TO BE DONE: Copy nothing but the text: reproduce each line of the listing exactly and leave the pictures out.

-- Start of RAW DATA --

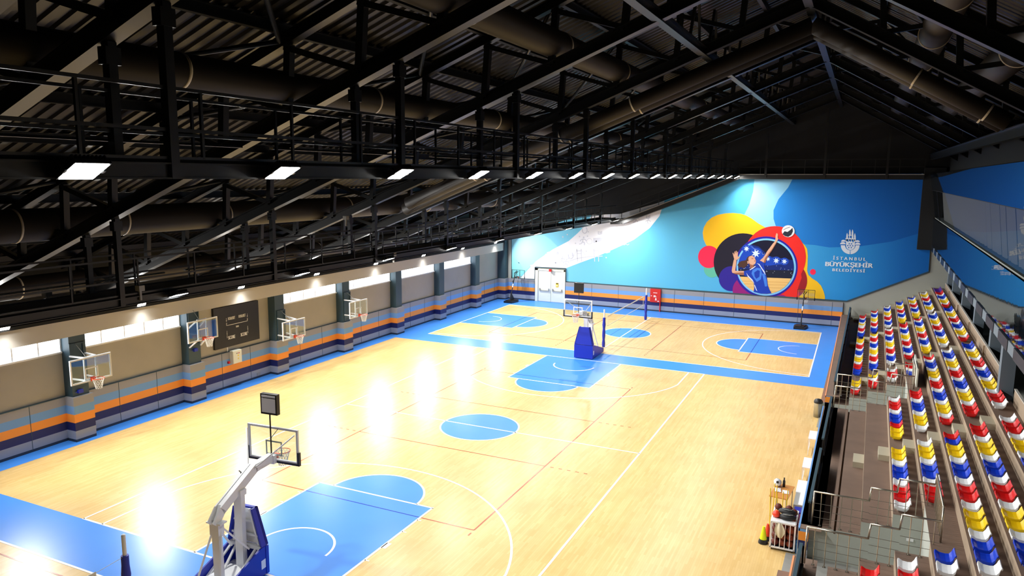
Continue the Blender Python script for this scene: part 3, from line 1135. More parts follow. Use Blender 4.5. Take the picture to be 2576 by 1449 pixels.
def small_hoop(label, x, y, bx, mirror=1):
    t = thing('driveway_hoop', label, 'basketball hoop', (x, y, 0), 0, 'small black hoops at the end wall')
    b = MB()
    b.prism([(-.48, -.65, 0), (.30, -.65, 0), (.50, .30, 0), (.36, .75, 0), (-.36, .75, 0), (-.50, .30, 0)], (0, 0, .17))
    b.prism([(-.38, -.5, .17), (.22, -.5, .17), (.38, .30, .17), (-.38, .30, .17)], (0, 0, .06))
    b.build('base', M['blackp'], t)
    MB().prism([(-.02, -.35, .2), (-.02, .55, .2), (-.02, -.15, .95)], (.06, 0, 0)).build('gusset', M['blackp'], t)
    po = MB().tube((0, -.30, .15), (.02, .15, 1.35), .04, 12, mi=0).tube((.02, .15, 1.35), (.03, .25, 1.66), .046, 12, mi=1).tube((.03, .25, 1.66), (.05, .62, 2.55), .04, 12, mi=0)
    po.build('pole', [M['blackp'], M['white']], t)
    ar = MB()
    for s_ in (-.07, .07):
        ar.bar((s_ + .05, .5, 2.20), (s_ + .05 + bx, 1.02, 2.22), .03, .07)
        ar.bar((s_ + .05, .6, 2.58), (s_ + .05 + bx, 1.02, 2.72), .03, .07)
    ar.bar((.03, .33, 1.95), (.03, .05, 1.88), .04, .04)
    ar.build('arm', M['blackp'], t)
    f = MB()
    e = .03
    cx = .16
    for x0, x1, z0, z1 in ((-.64, .64, 2.06, 2.06 + e), (-.64, .64, 2.82, 2.85), (-.64, -.61, 2.06, 2.85), (.61, .64, 2.06, 2.85), (-.17, -.14, 2.06, 2.85), (.14, .17, 2.06, 2.85), (-.67, -.60, 2.02, 2.25), (.60, .67, 2.02, 2.25)):
        f.box(x0 + cx, x1 + cx, 1.03, 1.07, z0, z1)
    g_ = MB().box(-.61 + cx, .61 + cx, 1.05, 1.06, 2.08, 2.83).build('backboard', M['clear'], t)
    f.build('frame', M['blackp'], g_)
    r_ = MB().ring((cx, 1.30, 2.2), .22, .011, 24, 6).box(cx - .06, cx + .06, 1.06, 1.1, 2.1, 2.22)
    r_ = r_.build('rim', M['orange'], t)
    net_mesh(MB(), (cx, 1.30, 2.19), .21, .13, .38, 8).build('net', M['net'], r_)
    return t


small_hoop('small black portable hoop standing in front of the orange part of the mural', 11.55, 31.05, .1)
small_hoop('small black portable hoop in the corner beside the cream double door', -13.02, 31.15, .05)


def net_post(t, x, y, top=2.55, pad=2.02):
    MB().tube((x, y, 0), (x, y, top), .05, 14).ball((x, y, top), .05, 6, 14, sz=.5).build('post', M['white'], t, world=True)
    p = MB()
    n, prof = 14, []
    for k in range(9):
        z = .02 + (pad - .02) * k / 8
        prof.append((.10 + .016 * math.sin(k * 2.3), z))
    p.lathe([(0.001, .02)] + prof + [(.05, pad)], 16, (x, y, 0))
    p.build('padding', M['pad'], t, world=True)


def vnet(name, label, x, ya, yb, z0, z1, posts):
    t = thing(name, label, 'volleyball net', (x, (ya + yb) / 2, 0), group='volleyball nets with padded posts')
    for yp in posts:
        net_post(t, x + .0, yp)
    MB().box(x - .012, x + .012, ya, yb, z1 - .07, z1).build('top_band', M['net'], t, world=True)
    MB().box(x - .008, x + .008, ya, yb, z0, z0 + .035).box(x - .008, x + .008, ya, ya + .04, z0, z1).box(x - .008, x + .008, yb - .04, yb, z0, z1).build('lower_band', M['net'], t, world=True)
    m = MB()
    y = ya + .1
    while y < yb:
        m.tube((x, y, z0), (x, y, z1), .0012, 3, caps=False)
        y += .1
    z = z0 + .1
    while z < z1:
        m.tube((x, ya, z), (x, yb, z), .0012, 3, caps=False)
        z += .1
    o = m.build('net', M['blackp'], t, world=True)
    for yp, ye in zip(posts, (ya, yb)):
        MB().tube((x, yp, 2.0), (x, ye, z1 - .03), .006, 6).tube((x, yp, z0 + .1), (x, ye, z0 + .02), .005, 6).build('rope', M['net'], t, world=True)
    return t


vnet('volleyball_net', 'volleyball net strung between two blue padded posts on the far court', .03, 18.75, 27.85, 1.30, 2.02, (17.95, 28.7))
vnet('volleyball_net', 'volleyball net with one padded post cut off at the bottom of the view', -.75, -26.8, -18.3, 1.30, 1.98, (-27.5, -17.52))

# ------------------------------------------------------------------ things on the walls
sb = thing('scoreboard', 'big black wall scoreboard with FOUL SET and SCORE lettering beside a wall hoop', 'scoreboard', (-15.0, .27, 2.22))
MB().box(-15.02, -14.86, -1.32, 1.86, 2.22, 4.40).build('panel', M['board_face'], sb, world=True)


def wall_text(t, s, size, y, z, bold=0.0, space=1.0, stretch=1.0, vertical=False, m_='glasswhite', x=-14.852):
    vs, fs = text_mb(s, size, bold, space)
    b = MB()
    b.add([(x + v.z, y + v.x * stretch, z + v.y) for v in vs], fs)
    return b.build('lettering', M[m_], t, world=True)


for y in (-.13, .62):
    wall_text(sb, 'FOUL/SET', .22, y, 3.66, .012, 1.0, .52)
for y in (-.18, .70):
    wall_text(sb, 'SCORE', .26, y, 2.62, .014, 1.0, .60)
wall_text(sb, 'PERIOD', .14, .255, 3.17, .006, 1.0, .42)
for y in (-.49, .99):
    for i, c_ in enumerate('TIMEOUT'):
        wall_text(sb, c_, .07, y, 3.74 - .05 * i - (.05 if i > 3 else 0), .003)
    for i, c_ in enumerate('SERVICE'):
        wall_text(sb, c_, .07, y, 3.06 - .058 * i, .003)
ft = MB()
for y0, y1, z0, z1 in ((-.5, 1.0, 3.375, 3.40),):
    ft.box(-14.862, -14.85, y0, y1, z0, z1)
for y in (-.5, .985):
    ft.box(-14.862, -14.85, y, y + .015, 3.375, 3.46)
ft.build('dividing_line', M['glasswhite'], sb, world=True)

eb = thing('control_cabinet', 'pale grey electrical cabinet on the wall below the scoreboard', 'cabinet', (-14.9, -.03, 1.27))
MB().box(-14.9, -14.66, -.34, .28, 1.28, 1.98).build('case', M['cream'], eb, world=True)
MB().box(-14.66, -14.645, -.32, .26, 1.30, 1.96).build('door', M['cream'], eb, world=True)
bt = MB()
for i, c_ in enumerate((0, 1, 1)):
    bt.box(-14.645, -14.63, -.1 + .09 * i, -.06 + .09 * i, 1.80, 1.84, c_)
bt.box(-14.645, -14.63, -.01, .05, 1.66, 1.73, 2).box(-14.645, -14.63, -.01, .05, 1.50, 1.56, 2)
bt.build('button', [M['blackp'], M['red'], M['yellow']], eb, world=True)
MB().box(-14.9, -14.8, -.52, -.42, 1.32, 1.44).build('isolator', M['seat_red'], eb, world=True)
MB().bar((-14.98, -.42, 2.2), (-14.98, -.42, 1.62), .08, .05).build('cable_duct', M['white'], eb, world=True)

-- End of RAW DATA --

TASK ANSWER:
Continue the Blender Python script for this scene: part 3, from line 1135. More parts follow. Use Blender 4.5. Take the picture to be 2576 by 1449 pixels.
def small_hoop(label, x, y, bx, mirror=1):
    t = thing('driveway_hoop', label, 'basketball hoop', (x, y, 0), 0, 'small black hoops at the end wall')
    b = MB()
    b.prism([(-.48, -.65, 0), (.30, -.65, 0), (.50, .30, 0), (.36, .75, 0), (-.36, .75, 0), (-.50, .30, 0)], (0, 0, .17))
    b.prism([(-.38, -.5, .17), (.22, -.5, .17), (.38, .30, .17), (-.38, .30, .17)], (0, 0, .06))
    b.build('base', M['blackp'], t)
    MB().prism([(-.02, -.35, .2), (-.02, .55, .2), (-.02, -.15, .95)], (.06, 0, 0)).build('gusset', M['blackp'], t)
    po = MB().tube((0, -.30, .15), (.02, .15, 1.35), .04, 12, mi=0).tube((.02, .15, 1.35), (.03, .25, 1.66), .046, 12, mi=1).tube((.03, .25, 1.66), (.05, .62, 2.55), .04, 12, mi=0)
    po.build('pole', [M['blackp'], M['white']], t)
    ar = MB()
    for s_ in (-.07, .07):
        ar.bar((s_ + .05, .5, 2.20), (s_ + .05 + bx, 1.02, 2.22), .03, .07)
        ar.bar((s_ + .05, .6, 2.58), (s_ + .05 + bx, 1.02, 2.72), .03, .07)
    ar.bar((.03, .33, 1.95), (.03, .05, 1.88), .04, .04)
    ar.build('arm', M['blackp'], t)
    f = MB()
    e = .03
    cx = .16
    for x0, x1, z0, z1 in ((-.64, .64, 2.06, 2.06 + e), (-.64, .64, 2.82, 2.85), (-.64, -.61, 2.06, 2.85), (.61, .64, 2.06, 2.85), (-.17, -.14, 2.06, 2.85), (.14, .17, 2.06, 2.85), (-.67, -.60, 2.02, 2.25), (.60, .67, 2.02, 2.25)):
        f.box(x0 + cx, x1 + cx, 1.03, 1.07, z0, z1)
    g_ = MB().box(-.61 + cx, .61 + cx, 1.05, 1.06, 2.08, 2.83).build('backboard', M['clear'], t)
    f.build('frame', M['blackp'], g_)
    r_ = MB().ring((cx, 1.30, 2.2), .22, .011, 24, 6).box(cx - .06, cx + .06, 1.06, 1.1, 2.1, 2.22)
    r_ = r_.build('rim', M['orange'], t)
    net_mesh(MB(), (cx, 1.30, 2.19), .21, .13, .38, 8).build('net', M['net'], r_)
    return t


small_hoop('small black portable hoop standing in front of the orange part of the mural', 11.55, 31.05, .1)
small_hoop('small black portable hoop in the corner beside the cream double door', -13.02, 31.15, .05)


def net_post(t, x, y, top=2.55, pad=2.02):
    MB().tube((x, y, 0), (x, y, top), .05, 14).ball((x, y, top), .05, 6, 14, sz=.5).build('post', M['white'], t, world=True)
    p = MB()
    n, prof = 14, []
    for k in range(9):
        z = .02 + (pad - .02) * k / 8
        prof.append((.10 + .016 * math.sin(k * 2.3), z))
    p.lathe([(0.001, .02)] + prof + [(.05, pad)], 16, (x, y, 0))
    p.build('padding', M['pad'], t, world=True)


def vnet(name, label, x, ya, yb, z0, z1, posts):
    t = thing(name, label, 'volleyball net', (x, (ya + yb) / 2, 0), group='volleyball nets with padded posts')
    for yp in posts:
        net_post(t, x + .0, yp)
    MB().box(x - .012, x + .012, ya, yb, z1 - .07, z1).build('top_band', M['net'], t, world=True)
    MB().box(x - .008, x + .008, ya, yb, z0, z0 + .035).box(x - .008, x + .008, ya, ya + .04, z0, z1).box(x - .008, x + .008, yb - .04, yb, z0, z1).build('lower_band', M['net'], t, world=True)
    m = MB()
    y = ya + .1
    while y < yb:
        m.tube((x, y, z0), (x, y, z1), .0012, 3, caps=False)
        y += .1
    z = z0 + .1
    while z < z1:
        m.tube((x, ya, z), (x, yb, z), .0012, 3, caps=False)
        z += .1
    o = m.build('net', M['blackp'], t, world=True)
    for yp, ye in zip(posts, (ya, yb)):
        MB().tube((x, yp, 2.0), (x, ye, z1 - .03), .006, 6).tube((x, yp, z0 + .1), (x, ye, z0 + .02), .005, 6).build('rope', M['net'], t, world=True)
    return t


vnet('volleyball_net', 'volleyball net strung between two blue padded posts on the far court', .03, 18.75, 27.85, 1.30, 2.02, (17.95, 28.7))
vnet('volleyball_net', 'volleyball net with one padded post cut off at the bottom of the view', -.75, -26.8, -18.3, 1.30, 1.98, (-27.5, -17.52))

# ------------------------------------------------------------------ things on the walls
sb = thing('scoreboard', 'big black wall scoreboard with FOUL SET and SCORE lettering beside a wall hoop', 'scoreboard', (-15.0, .27, 2.22))
MB().box(-15.02, -14.86, -1.32, 1.86, 2.22, 4.40).build('panel', M['board_face'], sb, world=True)


def wall_text(t, s, size, y, z, bold=0.0, space=1.0, stretch=1.0, vertical=False, m_='glasswhite', x=-14.852):
    vs, fs = text_mb(s, size, bold, space)
    b = MB()
    b.add([(x + v.z, y + v.x * stretch, z + v.y) for v in vs], fs)
    return b.build('lettering', M[m_], t, world=True)


for y in (-.13, .62):
    wall_text(sb, 'FOUL/SET', .22, y, 3.66, .012, 1.0, .52)
for y in (-.18, .70):
    wall_text(sb, 'SCORE', .26, y, 2.62, .014, 1.0, .60)
wall_text(sb, 'PERIOD', .14, .255, 3.17, .006, 1.0, .42)
for y in (-.49, .99):
    for i, c_ in enumerate('TIMEOUT'):
        wall_text(sb, c_, .07, y, 3.74 - .05 * i - (.05 if i > 3 else 0), .003)
    for i, c_ in enumerate('SERVICE'):
        wall_text(sb, c_, .07, y, 3.06 - .058 * i, .003)
ft = MB()
for y0, y1, z0, z1 in ((-.5, 1.0, 3.375, 3.40),):
    ft.box(-14.862, -14.85, y0, y1, z0, z1)
for y in (-.5, .985):
    ft.box(-14.862, -14.85, y, y + .015, 3.375, 3.46)
ft.build('dividing_line', M['glasswhite'], sb, world=True)

eb = thing('control_cabinet', 'pale grey electrical cabinet on the wall below the scoreboard', 'cabinet', (-14.9, -.03, 1.27))
MB().box(-14.9, -14.66, -.34, .28, 1.28, 1.98).build('case', M['cream'], eb, world=True)
MB().box(-14.66, -14.645, -.32, .26, 1.30, 1.96).build('door', M['cream'], eb, world=True)
bt = MB()
for i, c_ in enumerate((0, 1, 1)):
    bt.box(-14.645, -14.63, -.1 + .09 * i, -.06 + .09 * i, 1.80, 1.84, c_)
bt.box(-14.645, -14.63, -.01, .05, 1.66, 1.73, 2).box(-14.645, -14.63, -.01, .05, 1.50, 1.56, 2)
bt.build('button', [M['blackp'], M['red'], M['yellow']], eb, world=True)
MB().box(-14.9, -14.8, -.52, -.42, 1.32, 1.44).build('isolator', M['seat_red'], eb, world=True)
MB().bar((-14.98, -.42, 2.2), (-14.98, -.42, 1.62), .08, .05).build('cable_duct', M['white'], eb, world=True)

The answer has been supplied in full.